By
the 1820's in the United States, when steamboats were common on western
waters, these boats were mostly powered by engines built in the West
(Pittsburgh, Cincinnati or Louisville), and of a distinctive western design
specially suited to western needs. The first steam engines in practical use
in England and the United States were of low-pressure design. This was the
type first developed by James Watt, then manufactured by the firm of
Boulton and Watt, and long the standard industrial engine. Steam was
accumulated in a large, double-acting vertical cylinder, but the steam
reached only a few pounds of pressure per square inch. It was low-pressure
engines of this type that were first introduced into the United States by
Robert Fulton. He imported such a Boulton and Watt engine from England to
run the Clemont. But this type of engine was expensive and complicated,
requiring many precision-fitted moving parts.
The
engine that became standard on western steamboats was of a different and
novel design. It was the work primarily of an unsung hero of American
industrial progress Oliver Evans (1755- 1819).

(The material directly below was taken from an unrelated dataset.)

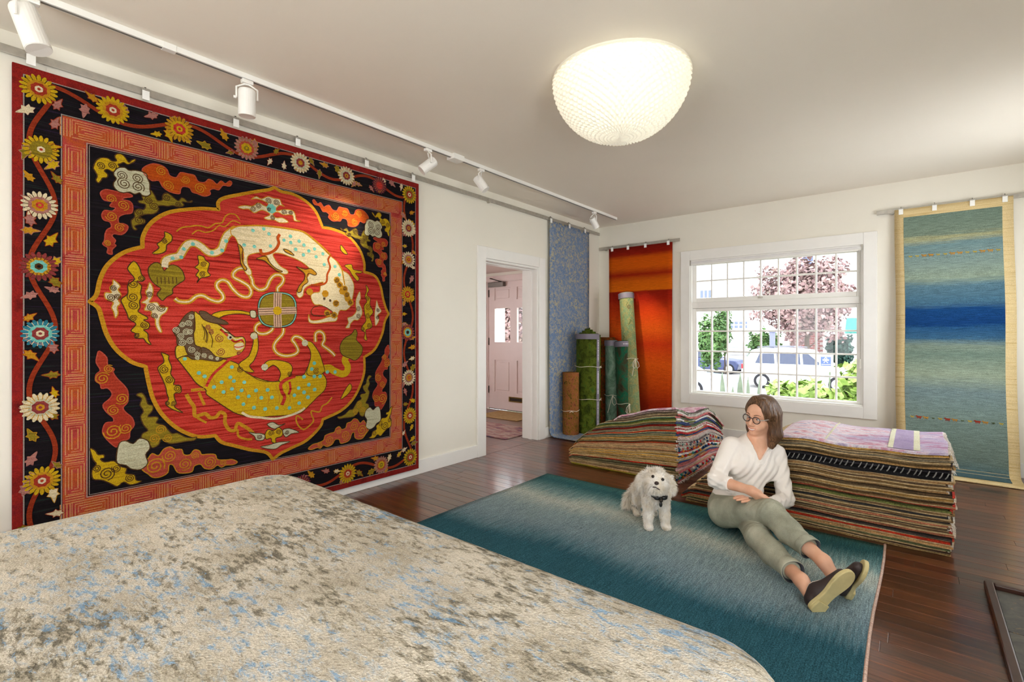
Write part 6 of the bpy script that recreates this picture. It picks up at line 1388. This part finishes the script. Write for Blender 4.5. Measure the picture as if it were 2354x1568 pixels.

The self-educated son of a
Delaware farmer, Evans early became obsessed by the possibilities of
mechanized production and steam power. As early as 1802 he was using a stationary
steam engine of high-pressure design in his mill. Engines of this type were
not unknown, but before Evans they were generally considered impractical
and dangerous.
Within
a decade the high-pressure engine, the new type had become standard on
western waters. Critics ignorant of western conditions often attacked it as
wasteful and dangerous. But people who really knew the Ohio, the Missouri
and the Mississippi insisted with good reasons, that it was the only engine
for them. In shallow western rivers the weight of vessel and engine was important,
a heavy engine added to the problem of navigation. The high-pressure engine
was far lighter in proportion to horsepower, and with less than half as many
moving parts was much easier and cheaper to repair. The main advantages of
low-pressure engines were safe operation and economy of fuel consumption,
neither of which meant much in the West.